Directive = Copy out the material below in full, but not its images.

Supplied information =

• • •

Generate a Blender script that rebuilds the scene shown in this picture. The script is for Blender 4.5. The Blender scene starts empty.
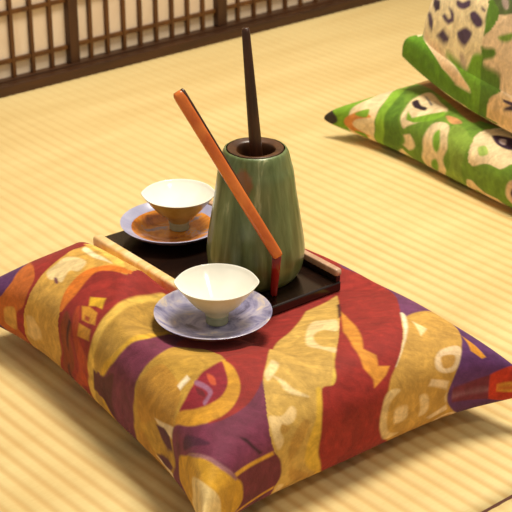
import bpy, bmesh, math, random
import numpy as np
from mathutils import Vector, Matrix

random.seed(4)
S = bpy.context.scene
COL = S.collection
PI = math.pi

# ------------------------------------------------------------------ camera
F_PX, TILT, CAM_H = 1500.0, math.radians(26), 0.73
sT, cT = math.sin(TILT), math.cos(TILT)

def on_z(x, y, z):
    u, v = (x - 256) / F_PX, (y - 256) / F_PX
    d = (CAM_H - z) / (sT + v * cT)
    return Vector((d * u, d * (cT - v * sT), z))

def on_y(x, y, Y):
    u, v = (x - 256) / F_PX, (y - 256) / F_PX
    d = Y / (cT - v * sT)
    return Vector((d * u, Y, CAM_H - d * (sT + v * cT)))

cd = bpy.data.cameras.new('camera')
cam = bpy.data.objects.new('camera', cd)
COL.objects.link(cam)
cam.location = (0, 0, CAM_H)
cam.rotation_euler = (PI / 2 - TILT, 0, 0)
cd.sensor_width = 36
cd.lens = F_PX / 512 * 36
cd.clip_start = 0.05
cd.dof.use_dof = True
cd.dof.focus_distance = 1.35
cd.dof.aperture_fstop = 19
S.camera = cam

# ------------------------------------------------------------------ helpers
def lin(r, g, b):
    def f(c):
        c /= 255
        return c / 12.92 if c <= .04045 else ((c + .055) / 1.055) ** 2.4
    return (f(r), f(g), f(b), 1)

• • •

Result of this task =
Generate a Blender script that rebuilds the scene shown in this picture. The script is for Blender 4.5. The Blender scene starts empty.
import bpy, bmesh, math, random
import numpy as np
from mathutils import Vector, Matrix

random.seed(4)
S = bpy.context.scene
COL = S.collection
PI = math.pi

# ------------------------------------------------------------------ camera
F_PX, TILT, CAM_H = 1500.0, math.radians(26), 0.73
sT, cT = math.sin(TILT), math.cos(TILT)

def on_z(x, y, z):
    u, v = (x - 256) / F_PX, (y - 256) / F_PX
    d = (CAM_H - z) / (sT + v * cT)
    return Vector((d * u, d * (cT - v * sT), z))

def on_y(x, y, Y):
    u, v = (x - 256) / F_PX, (y - 256) / F_PX
    d = Y / (cT - v * sT)
    return Vector((d * u, Y, CAM_H - d * (sT + v * cT)))

cd = bpy.data.cameras.new('camera')
cam = bpy.data.objects.new('camera', cd)
COL.objects.link(cam)
cam.location = (0, 0, CAM_H)
cam.rotation_euler = (PI / 2 - TILT, 0, 0)
cd.sensor_width = 36
cd.lens = F_PX / 512 * 36
cd.clip_start = 0.05
cd.dof.use_dof = True
cd.dof.focus_distance = 1.35
cd.dof.aperture_fstop = 19
S.camera = cam

# ------------------------------------------------------------------ helpers
def lin(r, g, b):
    def f(c):
        c /= 255
        return c / 12.92 if c <= .04045 else ((c + .055) / 1.055) ** 2.4
    return (f(r), f(g), f(b), 1)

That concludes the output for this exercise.